In any case, in total, the two automakers were fined up to $210 million, which is a record amount, according to Reuters. Hyundai was given a $140 million fine, with $54 million that it’d have to pay up front, as well as a mandatory $40 million investment on “safety performance measures.” The other $46 million penalty is deferred, but Hyundai may have to pay it if it doesn’t meet the requirements of the agreement.

Kia was given a $70 million fine, with $27 million that it has to pay up front, as well as a mandatory $16 million investment on “specified safety measures.” The other $27 million is another deferred penalty that Kia may have to pay if it doesn’t meet the requirements of the agreement.

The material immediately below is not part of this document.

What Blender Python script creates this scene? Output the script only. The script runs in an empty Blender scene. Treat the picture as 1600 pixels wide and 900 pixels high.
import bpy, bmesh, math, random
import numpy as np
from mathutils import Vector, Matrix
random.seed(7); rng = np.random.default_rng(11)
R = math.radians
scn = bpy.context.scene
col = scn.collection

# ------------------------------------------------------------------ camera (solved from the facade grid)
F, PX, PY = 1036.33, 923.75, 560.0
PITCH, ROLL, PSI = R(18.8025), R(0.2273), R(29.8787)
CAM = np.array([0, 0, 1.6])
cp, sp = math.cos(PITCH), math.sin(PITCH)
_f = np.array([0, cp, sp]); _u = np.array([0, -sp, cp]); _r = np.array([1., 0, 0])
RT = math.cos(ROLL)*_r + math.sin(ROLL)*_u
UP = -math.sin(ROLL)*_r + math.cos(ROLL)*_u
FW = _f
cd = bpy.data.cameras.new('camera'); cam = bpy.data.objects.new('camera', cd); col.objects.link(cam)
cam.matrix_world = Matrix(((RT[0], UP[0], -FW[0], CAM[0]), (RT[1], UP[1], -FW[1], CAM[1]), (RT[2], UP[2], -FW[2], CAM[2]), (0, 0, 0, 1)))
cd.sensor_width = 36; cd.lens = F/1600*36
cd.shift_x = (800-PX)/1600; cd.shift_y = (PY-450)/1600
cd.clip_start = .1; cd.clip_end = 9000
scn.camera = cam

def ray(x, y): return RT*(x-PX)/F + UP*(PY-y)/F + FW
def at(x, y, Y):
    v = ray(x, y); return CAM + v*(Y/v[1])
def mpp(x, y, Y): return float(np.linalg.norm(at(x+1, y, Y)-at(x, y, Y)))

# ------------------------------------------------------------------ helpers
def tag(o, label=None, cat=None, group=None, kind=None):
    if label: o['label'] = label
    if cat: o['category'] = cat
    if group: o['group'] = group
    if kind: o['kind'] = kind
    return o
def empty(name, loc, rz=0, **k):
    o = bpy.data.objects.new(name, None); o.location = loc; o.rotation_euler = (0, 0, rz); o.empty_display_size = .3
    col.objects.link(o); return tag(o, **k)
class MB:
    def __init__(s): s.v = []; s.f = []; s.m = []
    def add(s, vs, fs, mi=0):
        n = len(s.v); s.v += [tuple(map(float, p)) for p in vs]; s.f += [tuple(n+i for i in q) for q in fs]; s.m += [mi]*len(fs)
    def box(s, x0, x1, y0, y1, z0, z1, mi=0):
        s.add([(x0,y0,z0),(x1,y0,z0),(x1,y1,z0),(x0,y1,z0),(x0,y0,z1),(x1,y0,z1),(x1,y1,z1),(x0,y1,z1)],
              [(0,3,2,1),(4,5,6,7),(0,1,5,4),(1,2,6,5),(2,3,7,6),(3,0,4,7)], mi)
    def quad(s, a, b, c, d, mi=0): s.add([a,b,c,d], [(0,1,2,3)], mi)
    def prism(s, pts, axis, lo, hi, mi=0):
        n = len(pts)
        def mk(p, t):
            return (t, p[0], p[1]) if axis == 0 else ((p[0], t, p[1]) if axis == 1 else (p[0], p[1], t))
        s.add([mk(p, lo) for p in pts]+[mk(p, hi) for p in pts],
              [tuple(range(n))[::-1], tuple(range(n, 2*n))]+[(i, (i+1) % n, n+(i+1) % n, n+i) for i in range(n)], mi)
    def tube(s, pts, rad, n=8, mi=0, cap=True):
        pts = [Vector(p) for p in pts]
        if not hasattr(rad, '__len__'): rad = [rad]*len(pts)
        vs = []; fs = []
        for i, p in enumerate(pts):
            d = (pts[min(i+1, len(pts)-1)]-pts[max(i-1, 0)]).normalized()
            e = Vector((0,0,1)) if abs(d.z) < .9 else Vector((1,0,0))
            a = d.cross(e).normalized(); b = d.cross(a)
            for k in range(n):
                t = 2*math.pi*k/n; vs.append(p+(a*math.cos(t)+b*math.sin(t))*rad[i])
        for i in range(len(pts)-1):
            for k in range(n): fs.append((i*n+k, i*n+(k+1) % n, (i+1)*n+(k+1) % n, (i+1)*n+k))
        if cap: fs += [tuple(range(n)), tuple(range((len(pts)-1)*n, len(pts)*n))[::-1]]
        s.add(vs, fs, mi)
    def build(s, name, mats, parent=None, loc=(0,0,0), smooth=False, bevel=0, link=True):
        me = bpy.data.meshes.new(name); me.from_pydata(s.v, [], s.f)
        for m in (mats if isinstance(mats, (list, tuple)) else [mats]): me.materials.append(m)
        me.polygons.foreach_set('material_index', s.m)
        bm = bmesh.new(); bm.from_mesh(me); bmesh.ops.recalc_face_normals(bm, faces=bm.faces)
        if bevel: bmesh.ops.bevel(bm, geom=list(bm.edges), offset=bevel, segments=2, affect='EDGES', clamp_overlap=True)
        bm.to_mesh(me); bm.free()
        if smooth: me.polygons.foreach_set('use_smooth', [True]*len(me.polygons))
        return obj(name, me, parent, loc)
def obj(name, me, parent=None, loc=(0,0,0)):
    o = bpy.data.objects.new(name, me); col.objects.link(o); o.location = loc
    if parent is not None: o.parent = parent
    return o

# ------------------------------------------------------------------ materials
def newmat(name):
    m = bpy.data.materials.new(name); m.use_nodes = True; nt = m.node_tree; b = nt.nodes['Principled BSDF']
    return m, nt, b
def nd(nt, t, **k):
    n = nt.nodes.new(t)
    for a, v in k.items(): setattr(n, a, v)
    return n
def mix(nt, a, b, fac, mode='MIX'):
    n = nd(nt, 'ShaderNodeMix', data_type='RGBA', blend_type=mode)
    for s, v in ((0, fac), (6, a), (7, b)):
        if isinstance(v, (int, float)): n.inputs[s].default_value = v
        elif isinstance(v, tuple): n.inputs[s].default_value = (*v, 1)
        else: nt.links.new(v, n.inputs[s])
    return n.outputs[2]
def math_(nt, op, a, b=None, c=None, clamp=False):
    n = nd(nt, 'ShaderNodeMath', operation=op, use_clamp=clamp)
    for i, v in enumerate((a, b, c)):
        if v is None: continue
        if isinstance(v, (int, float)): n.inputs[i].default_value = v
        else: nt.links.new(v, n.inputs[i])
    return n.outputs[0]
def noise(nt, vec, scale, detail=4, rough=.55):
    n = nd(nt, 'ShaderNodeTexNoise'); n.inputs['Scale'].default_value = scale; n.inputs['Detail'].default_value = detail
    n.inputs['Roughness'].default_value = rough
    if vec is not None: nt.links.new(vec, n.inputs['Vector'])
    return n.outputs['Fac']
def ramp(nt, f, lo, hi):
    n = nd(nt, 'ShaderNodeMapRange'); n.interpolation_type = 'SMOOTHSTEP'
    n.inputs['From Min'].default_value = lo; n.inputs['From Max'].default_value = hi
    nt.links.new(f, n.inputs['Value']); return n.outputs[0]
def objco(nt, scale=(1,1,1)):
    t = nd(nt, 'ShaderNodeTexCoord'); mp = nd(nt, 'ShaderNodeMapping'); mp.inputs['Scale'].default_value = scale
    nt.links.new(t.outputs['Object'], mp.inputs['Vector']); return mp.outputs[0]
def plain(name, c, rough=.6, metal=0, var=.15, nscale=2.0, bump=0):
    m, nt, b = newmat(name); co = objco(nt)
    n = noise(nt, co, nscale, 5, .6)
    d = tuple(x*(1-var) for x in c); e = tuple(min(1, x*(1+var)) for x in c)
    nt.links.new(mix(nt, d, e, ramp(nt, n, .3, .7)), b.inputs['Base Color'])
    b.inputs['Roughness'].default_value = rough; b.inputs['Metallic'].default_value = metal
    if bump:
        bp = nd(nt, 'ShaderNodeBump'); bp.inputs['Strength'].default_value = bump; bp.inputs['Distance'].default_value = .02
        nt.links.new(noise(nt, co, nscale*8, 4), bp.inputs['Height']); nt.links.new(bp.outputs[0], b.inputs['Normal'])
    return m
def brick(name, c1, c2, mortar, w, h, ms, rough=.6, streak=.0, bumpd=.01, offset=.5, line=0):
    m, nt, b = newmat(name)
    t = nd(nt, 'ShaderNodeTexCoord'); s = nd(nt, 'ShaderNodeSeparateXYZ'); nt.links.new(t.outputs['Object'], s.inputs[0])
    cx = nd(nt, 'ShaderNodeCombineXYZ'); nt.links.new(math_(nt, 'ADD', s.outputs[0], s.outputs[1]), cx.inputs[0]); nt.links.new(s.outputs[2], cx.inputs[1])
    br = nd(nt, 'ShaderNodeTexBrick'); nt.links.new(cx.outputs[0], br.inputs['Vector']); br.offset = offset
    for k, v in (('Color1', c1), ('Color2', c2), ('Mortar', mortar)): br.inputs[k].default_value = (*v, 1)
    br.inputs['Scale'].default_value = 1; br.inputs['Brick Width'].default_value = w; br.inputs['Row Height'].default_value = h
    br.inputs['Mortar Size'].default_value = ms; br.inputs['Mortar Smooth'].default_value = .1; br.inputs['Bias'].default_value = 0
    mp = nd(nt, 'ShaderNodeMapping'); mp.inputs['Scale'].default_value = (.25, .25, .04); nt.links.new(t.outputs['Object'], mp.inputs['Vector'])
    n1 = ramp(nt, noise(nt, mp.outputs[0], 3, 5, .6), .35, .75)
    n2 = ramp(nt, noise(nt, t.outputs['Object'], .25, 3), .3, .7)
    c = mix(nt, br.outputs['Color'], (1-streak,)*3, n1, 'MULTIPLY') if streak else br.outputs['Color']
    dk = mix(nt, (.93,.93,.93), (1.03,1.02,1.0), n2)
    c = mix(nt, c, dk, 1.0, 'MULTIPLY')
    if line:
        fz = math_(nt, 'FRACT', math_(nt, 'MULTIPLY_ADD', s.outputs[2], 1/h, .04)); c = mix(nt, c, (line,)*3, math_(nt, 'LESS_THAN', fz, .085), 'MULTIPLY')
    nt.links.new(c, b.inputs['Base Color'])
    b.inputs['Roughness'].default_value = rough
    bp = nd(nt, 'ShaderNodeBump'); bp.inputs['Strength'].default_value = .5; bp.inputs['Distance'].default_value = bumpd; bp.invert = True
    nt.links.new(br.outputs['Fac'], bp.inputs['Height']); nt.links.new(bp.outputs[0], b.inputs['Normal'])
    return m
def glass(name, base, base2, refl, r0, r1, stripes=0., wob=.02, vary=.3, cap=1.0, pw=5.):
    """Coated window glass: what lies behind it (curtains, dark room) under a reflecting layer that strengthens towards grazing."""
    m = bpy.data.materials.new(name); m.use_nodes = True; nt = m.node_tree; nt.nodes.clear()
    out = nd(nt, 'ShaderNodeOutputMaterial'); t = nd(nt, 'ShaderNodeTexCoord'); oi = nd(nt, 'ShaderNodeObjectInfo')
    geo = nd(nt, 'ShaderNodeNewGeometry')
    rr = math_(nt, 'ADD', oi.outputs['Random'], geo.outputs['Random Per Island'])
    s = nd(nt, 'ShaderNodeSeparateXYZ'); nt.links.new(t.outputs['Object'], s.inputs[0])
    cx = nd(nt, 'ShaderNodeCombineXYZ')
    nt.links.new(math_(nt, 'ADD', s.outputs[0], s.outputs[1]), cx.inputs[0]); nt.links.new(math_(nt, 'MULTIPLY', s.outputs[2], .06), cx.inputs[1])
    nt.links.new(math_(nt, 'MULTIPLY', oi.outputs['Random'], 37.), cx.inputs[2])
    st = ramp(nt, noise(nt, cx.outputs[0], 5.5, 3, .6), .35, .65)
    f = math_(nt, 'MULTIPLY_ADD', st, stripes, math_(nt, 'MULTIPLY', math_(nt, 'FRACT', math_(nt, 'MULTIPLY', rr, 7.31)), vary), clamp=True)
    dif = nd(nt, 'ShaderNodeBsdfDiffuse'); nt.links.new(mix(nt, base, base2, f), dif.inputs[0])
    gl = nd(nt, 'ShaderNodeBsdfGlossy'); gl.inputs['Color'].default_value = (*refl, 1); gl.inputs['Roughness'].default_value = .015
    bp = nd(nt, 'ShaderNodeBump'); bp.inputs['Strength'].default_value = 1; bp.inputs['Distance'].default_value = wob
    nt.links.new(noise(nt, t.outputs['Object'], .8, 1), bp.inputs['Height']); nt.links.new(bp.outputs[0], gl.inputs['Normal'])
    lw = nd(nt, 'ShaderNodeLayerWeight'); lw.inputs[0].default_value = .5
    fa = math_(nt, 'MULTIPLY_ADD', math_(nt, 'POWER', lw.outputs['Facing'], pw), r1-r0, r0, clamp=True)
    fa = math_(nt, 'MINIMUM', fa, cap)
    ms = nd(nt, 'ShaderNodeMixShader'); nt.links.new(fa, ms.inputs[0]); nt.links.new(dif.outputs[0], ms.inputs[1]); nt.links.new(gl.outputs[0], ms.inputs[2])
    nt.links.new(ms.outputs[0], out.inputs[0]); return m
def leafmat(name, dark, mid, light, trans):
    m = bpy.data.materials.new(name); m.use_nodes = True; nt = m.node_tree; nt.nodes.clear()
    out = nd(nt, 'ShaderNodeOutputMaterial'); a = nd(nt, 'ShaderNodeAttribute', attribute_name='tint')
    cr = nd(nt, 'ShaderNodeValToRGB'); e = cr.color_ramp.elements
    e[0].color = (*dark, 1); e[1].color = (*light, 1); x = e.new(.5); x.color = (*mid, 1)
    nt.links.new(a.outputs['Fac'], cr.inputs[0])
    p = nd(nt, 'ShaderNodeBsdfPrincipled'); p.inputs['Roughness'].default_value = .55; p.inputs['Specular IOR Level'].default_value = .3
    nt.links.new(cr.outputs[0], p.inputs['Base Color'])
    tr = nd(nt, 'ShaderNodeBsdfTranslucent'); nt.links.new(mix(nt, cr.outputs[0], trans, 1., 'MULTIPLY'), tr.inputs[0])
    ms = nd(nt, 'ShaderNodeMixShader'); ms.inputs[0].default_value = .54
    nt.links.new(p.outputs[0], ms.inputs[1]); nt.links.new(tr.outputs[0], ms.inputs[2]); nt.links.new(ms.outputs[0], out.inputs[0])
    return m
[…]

Hyundai’s mandatory $40 million safety investment will take the shape of a “safety field test and inspection laboratory” that will be built in the U.S. Furthermore, Hyundai will also be using new systems in order to analyze safety data in a better way. Plus, according to Car and Driver, Hyundai has issued a second recall as a precaution, and it has also set up a website to better inform drivers about the engine recall and related issues. 

Not the last issue

Like Reuters wrote, this fine and its related recall has nothing to do with the other problems that Hyundai and Kia have been dealing with as of late. For example, in September 2020, about 600,000 Hyundai and Kia vehicles were recalled for a potential fire-related issue. 

Additionally, Reuters wrote that in 2019, many U.S. states had launched investigations into the automakers over “potential unfair and deceptive acts” in regard to reports of vehicle fires. Furthermore, in 2018, Reuters said that federal prosecutors were investigating Hyundai and Kia over how they handled engine recalls. That investigation was a criminal investigation as well.